Nada parece ser suficiente frente a la fuerza bruta del fascismo, que, con una inercia natural, se mantiene inmaculado aún con el paso del tiempo, en buena medida, gracias al temor que genera el feminismo y la comodidad que genera la norma. El film muestra el cóctel perfecto, la receta para el dogma: tabúes defendidos a rajatabla, lógica circular y vacía, exaltación de la ira y el odio, Cosas que, en este caso, parecen sinónimos al poder. Los personajes en Bad Luck Banging… parecen excesivamente caricaturescos. ¿En verdad lo son? Pensemos en la ola creciente de seguidores ultraderechistas que invaden las principales calles de Polonia y otros tantos rincones de la Europa oriental. Pensemos en personajes maquiavélicos como Víctor Orban, primer ministro húngaro, quien hace quedar a Trump como un vicario de la solidaridad. Pensemos en el neo-fascismo creciente en Europa occidental, la nostalgia por las dictaduras. Asusta.

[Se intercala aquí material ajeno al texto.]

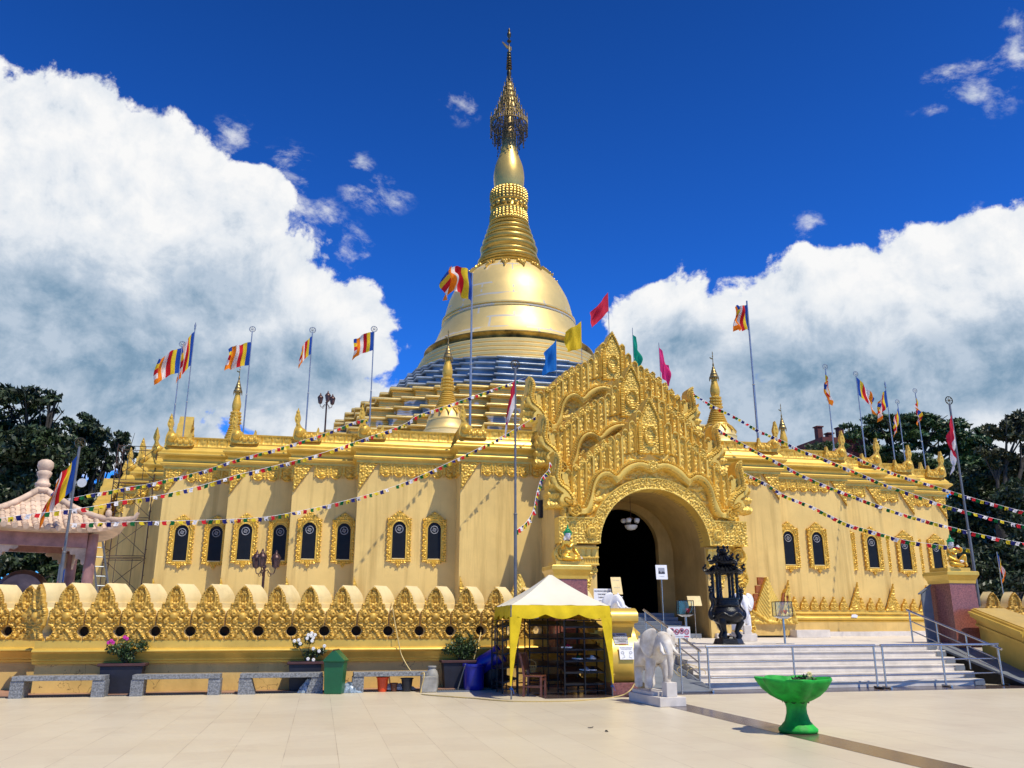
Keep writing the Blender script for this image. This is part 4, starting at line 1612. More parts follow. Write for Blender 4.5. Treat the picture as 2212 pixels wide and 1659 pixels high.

¿Qué batalla les queda por ganar sino la lucha por el cuerpo de la mujer?Por supuesto, para estos sujetos, la dominación doméstica es la única forma de mantener el poder a la regla, de sentir el dominio en mundo que ya no los reconoce como de élite. La alegoría puede ser bastante chapucera, pero no por eso deja de ser entretenida y, de alguna manera, bastante real. Amas de casa se persignan al oír sobre sexo oral. Soldados anhelan el control de la sexualidad y la pulverización de toda disidencia. Intelectuales barbudos asumen sin problema un bienintencionado mansplaining.
Todos toman el poder cómo pueden. Desde la audiencia, no sabemos qué es mejor. ¿Deberíamos actuar de forma redentora, tolerar lo intolerable? ¿Deberíamos desear un castigo de enormes magnitudes para los villanos? ¿Es posible pedir un final feliz?
Así, Rau Jude sabe jugar con nuestras emociones, por lo que nos da algunos finales para escoger. Cada uno tiene su lado problemático y cada uno merece la pena. Ninguno parece estar completo. De eso nos encargamos nosotros.